Supplied information.
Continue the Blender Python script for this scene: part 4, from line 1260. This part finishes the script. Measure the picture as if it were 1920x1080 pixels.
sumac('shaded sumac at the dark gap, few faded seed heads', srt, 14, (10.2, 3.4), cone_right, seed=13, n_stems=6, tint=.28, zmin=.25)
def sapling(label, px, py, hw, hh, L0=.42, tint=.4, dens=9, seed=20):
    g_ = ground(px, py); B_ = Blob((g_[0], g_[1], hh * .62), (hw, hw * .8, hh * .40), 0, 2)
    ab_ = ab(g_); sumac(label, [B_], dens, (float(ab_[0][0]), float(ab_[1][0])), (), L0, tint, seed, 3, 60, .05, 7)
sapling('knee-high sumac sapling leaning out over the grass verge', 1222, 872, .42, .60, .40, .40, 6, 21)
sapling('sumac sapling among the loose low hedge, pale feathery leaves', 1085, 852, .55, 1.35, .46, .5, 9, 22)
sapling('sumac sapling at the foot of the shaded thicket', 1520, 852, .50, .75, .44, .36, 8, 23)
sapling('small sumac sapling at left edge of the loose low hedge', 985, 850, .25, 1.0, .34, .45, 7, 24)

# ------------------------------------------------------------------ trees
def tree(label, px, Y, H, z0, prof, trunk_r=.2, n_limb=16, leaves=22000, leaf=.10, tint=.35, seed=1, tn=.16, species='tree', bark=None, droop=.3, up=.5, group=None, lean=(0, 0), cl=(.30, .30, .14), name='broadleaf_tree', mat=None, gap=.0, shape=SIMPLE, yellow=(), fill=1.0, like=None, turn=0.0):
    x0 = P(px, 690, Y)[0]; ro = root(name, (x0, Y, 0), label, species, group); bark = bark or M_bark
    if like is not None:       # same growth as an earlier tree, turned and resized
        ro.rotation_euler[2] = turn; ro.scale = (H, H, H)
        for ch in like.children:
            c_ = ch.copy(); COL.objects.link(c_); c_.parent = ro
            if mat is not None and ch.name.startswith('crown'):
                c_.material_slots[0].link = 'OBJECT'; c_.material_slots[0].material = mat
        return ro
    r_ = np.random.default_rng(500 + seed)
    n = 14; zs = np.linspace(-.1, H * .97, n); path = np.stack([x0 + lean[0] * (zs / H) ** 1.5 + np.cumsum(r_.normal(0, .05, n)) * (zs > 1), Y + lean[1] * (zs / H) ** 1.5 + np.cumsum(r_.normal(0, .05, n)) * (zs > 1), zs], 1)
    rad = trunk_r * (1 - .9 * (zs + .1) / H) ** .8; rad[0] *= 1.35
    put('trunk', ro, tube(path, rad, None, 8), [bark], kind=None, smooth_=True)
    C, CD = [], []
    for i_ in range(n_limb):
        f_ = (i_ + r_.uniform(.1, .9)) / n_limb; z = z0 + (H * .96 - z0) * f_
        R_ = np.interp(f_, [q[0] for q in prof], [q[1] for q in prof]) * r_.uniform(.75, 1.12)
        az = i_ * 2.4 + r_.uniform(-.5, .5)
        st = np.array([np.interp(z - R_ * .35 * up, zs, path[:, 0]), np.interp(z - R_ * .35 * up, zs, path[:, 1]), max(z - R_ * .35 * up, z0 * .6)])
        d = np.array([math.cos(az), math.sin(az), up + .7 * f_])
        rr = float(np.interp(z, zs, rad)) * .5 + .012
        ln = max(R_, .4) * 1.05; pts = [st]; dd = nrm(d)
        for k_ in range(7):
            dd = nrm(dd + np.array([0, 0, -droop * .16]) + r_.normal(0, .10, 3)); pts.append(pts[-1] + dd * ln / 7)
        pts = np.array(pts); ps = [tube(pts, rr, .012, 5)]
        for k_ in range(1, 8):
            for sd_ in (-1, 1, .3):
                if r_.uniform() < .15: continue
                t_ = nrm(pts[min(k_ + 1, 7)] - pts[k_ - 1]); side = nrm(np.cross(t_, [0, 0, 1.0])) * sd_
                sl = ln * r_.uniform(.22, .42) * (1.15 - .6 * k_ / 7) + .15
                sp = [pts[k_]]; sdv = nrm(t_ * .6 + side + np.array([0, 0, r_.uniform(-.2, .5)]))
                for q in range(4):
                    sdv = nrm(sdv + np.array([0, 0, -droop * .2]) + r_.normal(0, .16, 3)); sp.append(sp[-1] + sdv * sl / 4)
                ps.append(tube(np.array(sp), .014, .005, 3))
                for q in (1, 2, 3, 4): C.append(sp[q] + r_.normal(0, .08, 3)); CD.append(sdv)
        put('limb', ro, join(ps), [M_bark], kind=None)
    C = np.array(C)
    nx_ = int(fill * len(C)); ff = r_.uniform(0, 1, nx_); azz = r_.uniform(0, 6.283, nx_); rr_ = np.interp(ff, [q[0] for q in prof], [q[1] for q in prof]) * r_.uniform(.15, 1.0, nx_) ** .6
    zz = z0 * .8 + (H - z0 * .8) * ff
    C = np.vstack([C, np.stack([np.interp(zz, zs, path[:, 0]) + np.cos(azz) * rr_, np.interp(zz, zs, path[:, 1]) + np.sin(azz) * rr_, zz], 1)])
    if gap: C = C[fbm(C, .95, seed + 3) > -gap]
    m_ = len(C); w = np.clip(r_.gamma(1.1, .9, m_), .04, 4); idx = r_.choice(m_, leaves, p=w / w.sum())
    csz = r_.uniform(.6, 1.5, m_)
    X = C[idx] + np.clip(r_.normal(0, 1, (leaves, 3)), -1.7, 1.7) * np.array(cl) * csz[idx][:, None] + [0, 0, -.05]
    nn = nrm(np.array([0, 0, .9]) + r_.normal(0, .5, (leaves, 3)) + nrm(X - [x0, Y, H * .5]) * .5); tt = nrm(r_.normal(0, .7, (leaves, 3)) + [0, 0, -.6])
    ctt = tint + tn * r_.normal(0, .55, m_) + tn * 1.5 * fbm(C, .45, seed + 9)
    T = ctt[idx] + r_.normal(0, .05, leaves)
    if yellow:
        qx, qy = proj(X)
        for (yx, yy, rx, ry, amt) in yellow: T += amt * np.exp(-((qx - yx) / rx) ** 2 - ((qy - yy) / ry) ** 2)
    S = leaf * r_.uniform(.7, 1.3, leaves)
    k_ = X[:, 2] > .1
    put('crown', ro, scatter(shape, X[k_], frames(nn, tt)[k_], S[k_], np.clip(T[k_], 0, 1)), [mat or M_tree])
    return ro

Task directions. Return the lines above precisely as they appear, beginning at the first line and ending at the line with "sapling('small sumac sapling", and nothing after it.

Full response.
Continue the Blender Python script for this scene: part 4, from line 1260. This part finishes the script. Measure the picture as if it were 1920x1080 pixels.
sumac('shaded sumac at the dark gap, few faded seed heads', srt, 14, (10.2, 3.4), cone_right, seed=13, n_stems=6, tint=.28, zmin=.25)
def sapling(label, px, py, hw, hh, L0=.42, tint=.4, dens=9, seed=20):
    g_ = ground(px, py); B_ = Blob((g_[0], g_[1], hh * .62), (hw, hw * .8, hh * .40), 0, 2)
    ab_ = ab(g_); sumac(label, [B_], dens, (float(ab_[0][0]), float(ab_[1][0])), (), L0, tint, seed, 3, 60, .05, 7)
sapling('knee-high sumac sapling leaning out over the grass verge', 1222, 872, .42, .60, .40, .40, 6, 21)
sapling('sumac sapling among the loose low hedge, pale feathery leaves', 1085, 852, .55, 1.35, .46, .5, 9, 22)
sapling('sumac sapling at the foot of the shaded thicket', 1520, 852, .50, .75, .44, .36, 8, 23)
sapling('small sumac sapling at left edge of the loose low hedge', 985, 850, .25, 1.0, .34, .45, 7, 24)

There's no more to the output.